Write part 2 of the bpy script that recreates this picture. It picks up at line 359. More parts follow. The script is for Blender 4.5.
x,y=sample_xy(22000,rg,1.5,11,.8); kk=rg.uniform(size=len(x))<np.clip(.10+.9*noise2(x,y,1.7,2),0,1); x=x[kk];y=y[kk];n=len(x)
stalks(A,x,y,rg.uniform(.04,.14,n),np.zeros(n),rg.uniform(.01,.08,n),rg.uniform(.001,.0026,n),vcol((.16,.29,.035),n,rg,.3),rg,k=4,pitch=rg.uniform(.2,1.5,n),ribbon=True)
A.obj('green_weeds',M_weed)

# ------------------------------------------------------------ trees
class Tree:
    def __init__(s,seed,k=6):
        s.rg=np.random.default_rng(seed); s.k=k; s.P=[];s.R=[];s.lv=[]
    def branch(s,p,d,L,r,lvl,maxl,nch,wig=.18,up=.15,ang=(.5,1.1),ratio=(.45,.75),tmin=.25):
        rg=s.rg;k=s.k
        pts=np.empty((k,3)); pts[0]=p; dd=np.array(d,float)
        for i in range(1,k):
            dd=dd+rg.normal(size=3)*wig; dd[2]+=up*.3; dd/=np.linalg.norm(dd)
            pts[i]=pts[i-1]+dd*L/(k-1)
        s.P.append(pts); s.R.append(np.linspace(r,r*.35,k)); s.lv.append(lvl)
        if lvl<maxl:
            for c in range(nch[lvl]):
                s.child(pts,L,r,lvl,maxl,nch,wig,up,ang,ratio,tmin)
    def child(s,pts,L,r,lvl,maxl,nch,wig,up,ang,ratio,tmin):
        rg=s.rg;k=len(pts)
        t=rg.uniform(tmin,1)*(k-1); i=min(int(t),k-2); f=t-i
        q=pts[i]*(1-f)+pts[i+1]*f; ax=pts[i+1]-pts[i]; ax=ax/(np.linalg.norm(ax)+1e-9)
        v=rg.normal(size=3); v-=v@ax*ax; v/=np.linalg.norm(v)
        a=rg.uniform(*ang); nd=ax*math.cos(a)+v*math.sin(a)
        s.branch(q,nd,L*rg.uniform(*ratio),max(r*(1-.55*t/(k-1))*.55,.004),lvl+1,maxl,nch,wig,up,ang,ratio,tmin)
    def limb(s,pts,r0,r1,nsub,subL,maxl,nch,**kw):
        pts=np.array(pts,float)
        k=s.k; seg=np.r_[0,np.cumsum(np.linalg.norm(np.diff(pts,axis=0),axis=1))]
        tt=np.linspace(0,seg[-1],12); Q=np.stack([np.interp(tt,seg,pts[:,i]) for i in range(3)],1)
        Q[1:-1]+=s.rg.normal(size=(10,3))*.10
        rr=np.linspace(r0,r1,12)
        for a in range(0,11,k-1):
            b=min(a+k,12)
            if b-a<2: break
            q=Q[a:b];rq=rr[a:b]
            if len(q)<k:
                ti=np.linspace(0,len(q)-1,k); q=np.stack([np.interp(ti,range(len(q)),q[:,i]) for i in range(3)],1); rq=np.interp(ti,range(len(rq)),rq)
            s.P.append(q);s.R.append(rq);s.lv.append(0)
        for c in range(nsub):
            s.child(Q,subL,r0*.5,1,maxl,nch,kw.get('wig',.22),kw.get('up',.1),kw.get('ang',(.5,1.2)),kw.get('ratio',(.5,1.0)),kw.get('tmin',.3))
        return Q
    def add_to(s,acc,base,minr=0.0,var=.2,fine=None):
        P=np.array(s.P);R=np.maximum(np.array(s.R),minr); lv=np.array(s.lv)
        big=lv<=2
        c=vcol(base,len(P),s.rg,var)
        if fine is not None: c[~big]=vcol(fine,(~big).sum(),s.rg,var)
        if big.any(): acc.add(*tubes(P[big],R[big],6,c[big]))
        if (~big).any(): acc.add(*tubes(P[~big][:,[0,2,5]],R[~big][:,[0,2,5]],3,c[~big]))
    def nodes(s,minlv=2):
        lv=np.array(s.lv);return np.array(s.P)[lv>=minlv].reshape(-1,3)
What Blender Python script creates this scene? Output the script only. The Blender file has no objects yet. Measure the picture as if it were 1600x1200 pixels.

——

# What you will do
What is the number of lines in the listing that include the word "Blender"? Give that number and nothing else.

# Result
2